We have seen some recent data releases that confirm our thesis for Africa outside of South Africa as a long-term investment destination. As we have said before, the economies on the continent are transforming and it is this transformation that is driving a large portion of the growth. While global growth and higher commodity prices are supportive factors for these economies, they are not a requirement. The International Monetary Fund (IMF) released their latest World Economic Outlook in October. Despite some downgrades to global growth, the outlook for African economies remains largely unchanged. The graph below shows the latest updates, as well as the previous forecasts (shown as dots).

GDP growth rate (%)
aeo-graph-2-11-2018

Source: IMF, World Economic Outlook, October 2018 and April 2018 (shown as dots), Ashburton Investments

An even more important release is the World Bank Doing Business 2019 report. The following graph shows selected information and some analysis of the data from their “Doing Business” project that “provides objective measures of business regulations for local firms in 190 economies”.  We use their “Ease of doing business score” which allows us to assess the level of improvement in the ease of doing business over time.  

 

Ease of doing business (%)

aeo-graph-1-11-2018
Source: The World Bank Doing Business 2019, Ashburton Investments

The graph shows that our observations of improvements on the ground can be backed up by the World Bank’s detailed analysis that uses 11 indicator sets to measure aspects of business regulation that matter for entrepreneurship. The business environment for Africa excluding South Africa has on aggregate continued to improve in line with the trend experienced earlier in the century. 

According to the World Bank, Sub-Saharan Africa has been the region with the highest number of reforms each year since 2012. More than a third of the reforms that they captured across the globe in the latest release were from 40 economies in Sub-Saharan Africa. As an example, the average time to register a business in the region has declined from 59 days in 2006 to 23 days. They identified ten economies with the most notable improvements in their latest survey and the list included five African countries, namely, Djibouti, Togo, Kenya, Côte d’Ivoire and Rwanda. Kenya jumped 20 positions to be ranked 61st in the world, while Rwanda gained 11 places and is now ranked 29th ahead of Spain, Russia and France.

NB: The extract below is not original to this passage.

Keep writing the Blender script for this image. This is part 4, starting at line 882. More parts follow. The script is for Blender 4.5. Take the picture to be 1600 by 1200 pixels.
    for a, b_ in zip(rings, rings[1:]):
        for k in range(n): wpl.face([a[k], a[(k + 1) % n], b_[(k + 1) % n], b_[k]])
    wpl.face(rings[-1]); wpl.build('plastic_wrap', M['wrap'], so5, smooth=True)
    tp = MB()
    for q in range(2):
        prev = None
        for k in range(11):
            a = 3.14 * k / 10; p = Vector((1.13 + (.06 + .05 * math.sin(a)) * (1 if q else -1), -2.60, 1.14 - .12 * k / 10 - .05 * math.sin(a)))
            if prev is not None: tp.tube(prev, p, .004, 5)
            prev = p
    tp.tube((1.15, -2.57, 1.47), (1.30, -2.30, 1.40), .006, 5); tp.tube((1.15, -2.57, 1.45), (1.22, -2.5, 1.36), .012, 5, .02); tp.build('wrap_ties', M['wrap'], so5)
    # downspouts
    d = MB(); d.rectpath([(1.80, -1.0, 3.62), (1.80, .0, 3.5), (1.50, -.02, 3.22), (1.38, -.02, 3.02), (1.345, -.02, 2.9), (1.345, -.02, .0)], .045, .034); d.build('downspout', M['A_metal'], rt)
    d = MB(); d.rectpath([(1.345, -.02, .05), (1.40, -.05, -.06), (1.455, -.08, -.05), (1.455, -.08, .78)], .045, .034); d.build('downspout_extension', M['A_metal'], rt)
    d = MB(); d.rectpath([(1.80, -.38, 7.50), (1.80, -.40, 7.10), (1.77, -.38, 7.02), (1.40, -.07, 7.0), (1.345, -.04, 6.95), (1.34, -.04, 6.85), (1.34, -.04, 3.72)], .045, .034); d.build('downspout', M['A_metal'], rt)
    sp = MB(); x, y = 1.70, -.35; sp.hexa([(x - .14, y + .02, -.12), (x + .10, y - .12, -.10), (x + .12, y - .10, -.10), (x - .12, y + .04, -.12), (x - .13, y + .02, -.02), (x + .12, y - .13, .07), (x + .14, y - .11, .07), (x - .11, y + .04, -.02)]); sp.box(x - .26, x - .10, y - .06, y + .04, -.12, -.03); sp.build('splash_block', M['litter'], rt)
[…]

In the World Bank’s view, Mauritius is the easiest place to do business on the continent and is ranked 20th out of 190 countries, ahead of countries such as Canada, Ireland and Germany.

Outlook

With equity markets in Africa only just recovering to levels of five years ago, and growth continuing for many of the underlying businesses over that period, there is clearly impetus for significant future returns through active management and stock selection. Lower interest rates should provide further support for valuations, although as mentioned before, central banks are being cautious. The current economic conditions should be positive for equity markets that will also start anticipating the generally improved economic outlook for the continent in 2018 and beyond.